— Start Data excerpt —

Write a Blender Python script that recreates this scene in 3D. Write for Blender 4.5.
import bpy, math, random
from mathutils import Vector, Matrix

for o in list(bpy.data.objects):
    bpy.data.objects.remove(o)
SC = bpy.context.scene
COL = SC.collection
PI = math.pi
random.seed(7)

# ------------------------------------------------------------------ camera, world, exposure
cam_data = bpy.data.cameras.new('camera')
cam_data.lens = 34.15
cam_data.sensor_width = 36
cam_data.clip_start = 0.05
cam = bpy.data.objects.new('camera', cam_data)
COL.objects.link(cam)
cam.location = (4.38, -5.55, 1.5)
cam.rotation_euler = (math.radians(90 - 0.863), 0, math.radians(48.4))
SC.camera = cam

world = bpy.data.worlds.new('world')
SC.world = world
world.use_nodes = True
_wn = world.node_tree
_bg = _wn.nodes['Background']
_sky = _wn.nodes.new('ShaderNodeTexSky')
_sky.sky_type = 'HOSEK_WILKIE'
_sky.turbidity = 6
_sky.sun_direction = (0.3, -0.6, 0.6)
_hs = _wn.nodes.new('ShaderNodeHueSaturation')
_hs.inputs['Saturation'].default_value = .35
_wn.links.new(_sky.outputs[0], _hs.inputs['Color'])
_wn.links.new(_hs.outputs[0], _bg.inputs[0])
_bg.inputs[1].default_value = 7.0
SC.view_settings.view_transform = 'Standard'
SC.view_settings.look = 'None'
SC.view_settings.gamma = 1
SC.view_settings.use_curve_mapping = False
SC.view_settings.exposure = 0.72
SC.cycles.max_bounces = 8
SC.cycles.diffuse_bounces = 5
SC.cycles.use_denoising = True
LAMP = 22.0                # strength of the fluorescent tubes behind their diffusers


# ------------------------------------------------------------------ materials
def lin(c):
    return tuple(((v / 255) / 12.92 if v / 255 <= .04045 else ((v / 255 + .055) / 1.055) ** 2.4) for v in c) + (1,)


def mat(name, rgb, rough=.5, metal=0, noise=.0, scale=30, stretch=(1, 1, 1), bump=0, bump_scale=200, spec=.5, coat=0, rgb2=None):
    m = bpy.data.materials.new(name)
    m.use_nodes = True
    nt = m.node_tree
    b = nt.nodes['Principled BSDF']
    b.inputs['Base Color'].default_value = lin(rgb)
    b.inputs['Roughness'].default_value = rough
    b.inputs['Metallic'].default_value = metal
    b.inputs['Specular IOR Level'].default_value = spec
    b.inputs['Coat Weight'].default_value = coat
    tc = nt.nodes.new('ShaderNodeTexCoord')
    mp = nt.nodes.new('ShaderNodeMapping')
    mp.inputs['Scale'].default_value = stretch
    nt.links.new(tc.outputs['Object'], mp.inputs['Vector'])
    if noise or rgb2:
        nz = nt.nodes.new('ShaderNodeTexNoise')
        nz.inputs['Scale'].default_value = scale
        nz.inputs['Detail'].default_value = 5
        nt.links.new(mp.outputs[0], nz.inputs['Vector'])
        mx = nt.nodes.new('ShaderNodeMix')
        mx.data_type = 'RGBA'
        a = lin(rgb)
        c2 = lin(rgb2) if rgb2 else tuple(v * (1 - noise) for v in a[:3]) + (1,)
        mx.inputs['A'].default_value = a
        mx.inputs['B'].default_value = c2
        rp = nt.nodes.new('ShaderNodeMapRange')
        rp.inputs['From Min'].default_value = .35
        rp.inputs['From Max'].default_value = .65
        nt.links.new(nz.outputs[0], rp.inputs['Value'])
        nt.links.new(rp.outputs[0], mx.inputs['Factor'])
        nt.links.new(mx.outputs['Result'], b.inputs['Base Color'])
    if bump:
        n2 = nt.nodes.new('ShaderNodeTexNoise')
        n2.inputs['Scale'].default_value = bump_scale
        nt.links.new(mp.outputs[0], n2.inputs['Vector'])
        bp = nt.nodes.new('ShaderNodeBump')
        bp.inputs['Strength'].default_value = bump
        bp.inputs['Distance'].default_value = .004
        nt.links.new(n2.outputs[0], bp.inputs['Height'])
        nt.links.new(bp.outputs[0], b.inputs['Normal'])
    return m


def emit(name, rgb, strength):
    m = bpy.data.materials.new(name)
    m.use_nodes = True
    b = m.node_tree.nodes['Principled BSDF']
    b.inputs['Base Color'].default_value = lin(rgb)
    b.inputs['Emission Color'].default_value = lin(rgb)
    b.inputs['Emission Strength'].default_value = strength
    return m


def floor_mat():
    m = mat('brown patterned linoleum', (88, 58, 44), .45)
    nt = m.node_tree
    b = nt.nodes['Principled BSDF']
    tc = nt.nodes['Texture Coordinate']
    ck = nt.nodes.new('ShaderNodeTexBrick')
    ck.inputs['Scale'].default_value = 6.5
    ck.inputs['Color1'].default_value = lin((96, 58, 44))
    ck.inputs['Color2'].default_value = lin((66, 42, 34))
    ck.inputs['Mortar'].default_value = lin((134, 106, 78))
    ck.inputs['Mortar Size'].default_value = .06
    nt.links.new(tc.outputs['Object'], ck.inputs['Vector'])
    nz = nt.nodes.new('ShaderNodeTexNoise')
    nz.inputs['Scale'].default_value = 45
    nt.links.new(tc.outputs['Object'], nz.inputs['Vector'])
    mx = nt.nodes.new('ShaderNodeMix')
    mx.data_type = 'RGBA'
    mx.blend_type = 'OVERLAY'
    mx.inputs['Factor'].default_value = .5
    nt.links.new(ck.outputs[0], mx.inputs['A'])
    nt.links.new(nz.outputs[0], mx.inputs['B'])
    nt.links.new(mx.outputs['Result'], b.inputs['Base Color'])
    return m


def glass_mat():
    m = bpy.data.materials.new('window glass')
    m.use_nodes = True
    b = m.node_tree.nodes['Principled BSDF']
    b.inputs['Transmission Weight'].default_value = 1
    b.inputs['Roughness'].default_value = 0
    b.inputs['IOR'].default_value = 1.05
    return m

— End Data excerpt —

▶ Goal
Extract all of the data shown above and repeat it verbatim.

▶ Result for this task
Write a Blender Python script that recreates this scene in 3D. Write for Blender 4.5.
import bpy, math, random
from mathutils import Vector, Matrix

for o in list(bpy.data.objects):
    bpy.data.objects.remove(o)
SC = bpy.context.scene
COL = SC.collection
PI = math.pi
random.seed(7)

# ------------------------------------------------------------------ camera, world, exposure
cam_data = bpy.data.cameras.new('camera')
cam_data.lens = 34.15
cam_data.sensor_width = 36
cam_data.clip_start = 0.05
cam = bpy.data.objects.new('camera', cam_data)
COL.objects.link(cam)
cam.location = (4.38, -5.55, 1.5)
cam.rotation_euler = (math.radians(90 - 0.863), 0, math.radians(48.4))
SC.camera = cam

world = bpy.data.worlds.new('world')
SC.world = world
world.use_nodes = True
_wn = world.node_tree
_bg = _wn.nodes['Background']
_sky = _wn.nodes.new('ShaderNodeTexSky')
_sky.sky_type = 'HOSEK_WILKIE'
_sky.turbidity = 6
_sky.sun_direction = (0.3, -0.6, 0.6)
_hs = _wn.nodes.new('ShaderNodeHueSaturation')
_hs.inputs['Saturation'].default_value = .35
_wn.links.new(_sky.outputs[0], _hs.inputs['Color'])
_wn.links.new(_hs.outputs[0], _bg.inputs[0])
_bg.inputs[1].default_value = 7.0
SC.view_settings.view_transform = 'Standard'
SC.view_settings.look = 'None'
SC.view_settings.gamma = 1
SC.view_settings.use_curve_mapping = False
SC.view_settings.exposure = 0.72
SC.cycles.max_bounces = 8
SC.cycles.diffuse_bounces = 5
SC.cycles.use_denoising = True
LAMP = 22.0                # strength of the fluorescent tubes behind their diffusers


# ------------------------------------------------------------------ materials
def lin(c):
    return tuple(((v / 255) / 12.92 if v / 255 <= .04045 else ((v / 255 + .055) / 1.055) ** 2.4) for v in c) + (1,)


def mat(name, rgb, rough=.5, metal=0, noise=.0, scale=30, stretch=(1, 1, 1), bump=0, bump_scale=200, spec=.5, coat=0, rgb2=None):
    m = bpy.data.materials.new(name)
    m.use_nodes = True
    nt = m.node_tree
    b = nt.nodes['Principled BSDF']
    b.inputs['Base Color'].default_value = lin(rgb)
    b.inputs['Roughness'].default_value = rough
    b.inputs['Metallic'].default_value = metal
    b.inputs['Specular IOR Level'].default_value = spec
    b.inputs['Coat Weight'].default_value = coat
    tc = nt.nodes.new('ShaderNodeTexCoord')
    mp = nt.nodes.new('ShaderNodeMapping')
    mp.inputs['Scale'].default_value = stretch
    nt.links.new(tc.outputs['Object'], mp.inputs['Vector'])
    if noise or rgb2:
        nz = nt.nodes.new('ShaderNodeTexNoise')
        nz.inputs['Scale'].default_value = scale
        nz.inputs['Detail'].default_value = 5
        nt.links.new(mp.outputs[0], nz.inputs['Vector'])
        mx = nt.nodes.new('ShaderNodeMix')
        mx.data_type = 'RGBA'
        a = lin(rgb)
        c2 = lin(rgb2) if rgb2 else tuple(v * (1 - noise) for v in a[:3]) + (1,)
        mx.inputs['A'].default_value = a
        mx.inputs['B'].default_value = c2
        rp = nt.nodes.new('ShaderNodeMapRange')
        rp.inputs['From Min'].default_value = .35
        rp.inputs['From Max'].default_value = .65
        nt.links.new(nz.outputs[0], rp.inputs['Value'])
        nt.links.new(rp.outputs[0], mx.inputs['Factor'])
        nt.links.new(mx.outputs['Result'], b.inputs['Base Color'])
    if bump:
        n2 = nt.nodes.new('ShaderNodeTexNoise')
        n2.inputs['Scale'].default_value = bump_scale
        nt.links.new(mp.outputs[0], n2.inputs['Vector'])
        bp = nt.nodes.new('ShaderNodeBump')
        bp.inputs['Strength'].default_value = bump
        bp.inputs['Distance'].default_value = .004
        nt.links.new(n2.outputs[0], bp.inputs['Height'])
        nt.links.new(bp.outputs[0], b.inputs['Normal'])
    return m


def emit(name, rgb, strength):
    m = bpy.data.materials.new(name)
    m.use_nodes = True
    b = m.node_tree.nodes['Principled BSDF']
    b.inputs['Base Color'].default_value = lin(rgb)
    b.inputs['Emission Color'].default_value = lin(rgb)
    b.inputs['Emission Strength'].default_value = strength
    return m


def floor_mat():
    m = mat('brown patterned linoleum', (88, 58, 44), .45)
    nt = m.node_tree
    b = nt.nodes['Principled BSDF']
    tc = nt.nodes['Texture Coordinate']
    ck = nt.nodes.new('ShaderNodeTexBrick')
    ck.inputs['Scale'].default_value = 6.5
    ck.inputs['Color1'].default_value = lin((96, 58, 44))
    ck.inputs['Color2'].default_value = lin((66, 42, 34))
    ck.inputs['Mortar'].default_value = lin((134, 106, 78))
    ck.inputs['Mortar Size'].default_value = .06
    nt.links.new(tc.outputs['Object'], ck.inputs['Vector'])
    nz = nt.nodes.new('ShaderNodeTexNoise')
    nz.inputs['Scale'].default_value = 45
    nt.links.new(tc.outputs['Object'], nz.inputs['Vector'])
    mx = nt.nodes.new('ShaderNodeMix')
    mx.data_type = 'RGBA'
    mx.blend_type = 'OVERLAY'
    mx.inputs['Factor'].default_value = .5
    nt.links.new(ck.outputs[0], mx.inputs['A'])
    nt.links.new(nz.outputs[0], mx.inputs['B'])
    nt.links.new(mx.outputs['Result'], b.inputs['Base Color'])
    return m


def glass_mat():
    m = bpy.data.materials.new('window glass')
    m.use_nodes = True
    b = m.node_tree.nodes['Principled BSDF']
    b.inputs['Transmission Weight'].default_value = 1
    b.inputs['Roughness'].default_value = 0
    b.inputs['IOR'].default_value = 1.05
    return m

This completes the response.